Entramos ahora en otra época, de signo contrario, en la que no se puede
relacionar la sexualidad con la impureza, ni siquiera lejanamente, so
riesgo de ser tachado de moralista, de manera que el sexo sigue siendo un
tema tabú, tanto o más que entonces.
Estos bandazos pendulares no pueden ser aceptados por nadie que busque la
verdad en la correcta ponderación de los extremos. Si con razón se
rechaza el absoluto del moralismo demoledor, con la misma razón hay que
rechazar el absoluto de la completa permisibilidad.
No podemos pretender enriquecernos exclusivamente con aquellas ideas que
nos son gratas, tenemos también que aprender a enriquecernos con aquellas
otras que nos agreden, tal vez porque desnudan una parte oculta de nuestro
ser, y así saber reconocer la presencia de la verdad en donde no nos
gustaría que estuviera.
La sexualidad no es de por sí impura, todo lo contrario. Pero la
sexualidad es una manifestación vital primaria e involuntaria del ser
humano, y por eso es espejo de la realidad del ser: En el comportamiento
sexual de un hombre hay un retrato bastante fiel de su realidad interior.
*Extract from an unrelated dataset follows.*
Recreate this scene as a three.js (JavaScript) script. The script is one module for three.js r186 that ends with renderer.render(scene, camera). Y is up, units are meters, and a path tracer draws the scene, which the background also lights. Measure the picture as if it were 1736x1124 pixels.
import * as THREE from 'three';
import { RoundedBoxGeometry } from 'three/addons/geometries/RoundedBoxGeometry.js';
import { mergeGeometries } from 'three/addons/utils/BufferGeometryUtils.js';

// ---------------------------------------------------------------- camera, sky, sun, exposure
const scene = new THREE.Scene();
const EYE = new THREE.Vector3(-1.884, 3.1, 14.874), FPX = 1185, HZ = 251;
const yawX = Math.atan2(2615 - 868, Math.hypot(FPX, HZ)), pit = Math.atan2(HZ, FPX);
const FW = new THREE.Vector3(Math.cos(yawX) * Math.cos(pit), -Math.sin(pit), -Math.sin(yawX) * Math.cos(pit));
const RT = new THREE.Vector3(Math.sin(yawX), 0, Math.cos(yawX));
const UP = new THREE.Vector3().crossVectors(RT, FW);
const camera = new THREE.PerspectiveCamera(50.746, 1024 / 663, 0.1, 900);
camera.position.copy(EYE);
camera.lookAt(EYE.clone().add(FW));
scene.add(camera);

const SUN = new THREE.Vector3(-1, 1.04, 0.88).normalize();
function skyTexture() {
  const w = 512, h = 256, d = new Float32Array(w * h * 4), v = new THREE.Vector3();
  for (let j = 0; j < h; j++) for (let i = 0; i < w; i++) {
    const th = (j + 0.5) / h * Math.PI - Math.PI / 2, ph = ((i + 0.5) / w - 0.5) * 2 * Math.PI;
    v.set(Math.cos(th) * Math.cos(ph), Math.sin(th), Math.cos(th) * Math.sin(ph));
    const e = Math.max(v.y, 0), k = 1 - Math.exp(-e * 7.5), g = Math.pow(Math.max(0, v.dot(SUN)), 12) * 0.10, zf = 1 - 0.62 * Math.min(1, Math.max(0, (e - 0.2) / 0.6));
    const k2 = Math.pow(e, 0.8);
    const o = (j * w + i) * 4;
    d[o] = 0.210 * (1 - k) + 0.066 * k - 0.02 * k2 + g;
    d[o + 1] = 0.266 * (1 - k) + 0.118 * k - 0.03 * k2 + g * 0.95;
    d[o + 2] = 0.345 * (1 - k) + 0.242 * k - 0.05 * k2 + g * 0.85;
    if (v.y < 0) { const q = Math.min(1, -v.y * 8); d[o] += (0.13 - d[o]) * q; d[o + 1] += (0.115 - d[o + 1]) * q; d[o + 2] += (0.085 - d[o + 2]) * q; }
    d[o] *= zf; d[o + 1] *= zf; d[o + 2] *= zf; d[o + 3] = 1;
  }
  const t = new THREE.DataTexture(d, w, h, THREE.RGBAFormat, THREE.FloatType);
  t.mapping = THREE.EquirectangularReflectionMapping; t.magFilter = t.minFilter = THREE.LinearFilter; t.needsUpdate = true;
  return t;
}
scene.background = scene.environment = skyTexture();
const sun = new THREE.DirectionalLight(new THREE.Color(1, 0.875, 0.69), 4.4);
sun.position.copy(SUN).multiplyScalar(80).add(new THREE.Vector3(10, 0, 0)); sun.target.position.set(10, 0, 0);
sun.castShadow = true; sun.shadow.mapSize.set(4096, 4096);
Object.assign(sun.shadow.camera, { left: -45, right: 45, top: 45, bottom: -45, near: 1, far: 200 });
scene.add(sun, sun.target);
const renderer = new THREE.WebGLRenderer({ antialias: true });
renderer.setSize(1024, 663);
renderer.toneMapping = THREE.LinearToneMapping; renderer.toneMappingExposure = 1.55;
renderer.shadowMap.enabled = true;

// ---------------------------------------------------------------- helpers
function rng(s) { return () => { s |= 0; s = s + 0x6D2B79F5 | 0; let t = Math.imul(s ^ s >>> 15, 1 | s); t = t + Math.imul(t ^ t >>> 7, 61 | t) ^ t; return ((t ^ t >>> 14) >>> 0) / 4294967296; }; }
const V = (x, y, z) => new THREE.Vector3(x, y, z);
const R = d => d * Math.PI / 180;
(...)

La disciplina es muy importante para el desarrollo espiritual del ser
humano. Las fronteras que delimitemos no tienen por qué tener
necesariamente carácter absoluto, pero son necesarias para la educación
del carácter en la búsqueda de la libertad.
Filosofar sobre lindes puede ser muy gratificante pues pudiera parecer
que, al romper fronteras morales, entramos en una mayor libertad. Pero
esto es un engaño: El patio de una cárcel puede ser mucho más espacioso
que mi habitación, pero allí seré siempre mucho menos libre que en mi
propia casa.
Las leyes del Reino de los Cielos son mucho más severas que las leyes de
cualquier forma de espiritualidad humana. Y esto porque las leyes del
Reino no las cumple el hombre con su esfuerzo, sino que es Dios mismo el
que las cumple al hacer morada en el hombre. Por eso es muy conveniente
revisar el interior con la máxima severidad, no para angustiarse sino
para vivir en la Verdad: El que observe dobleces en su ser, esto es signo
de que Dios no está plenamente con él.
Dios no hace morada en un hombre por el hecho de que ese hombre justifique
sus errores. Dios hace morada en un hombre en el acto de humildad de
reconocer su impureza y, al mismo tiempo, su incapacidad para limpiarla.
El que quiera pasar por alto el más pequeño de los mandamientos del
Reino, ése será también el más pequeño en el Reino de los Cielos.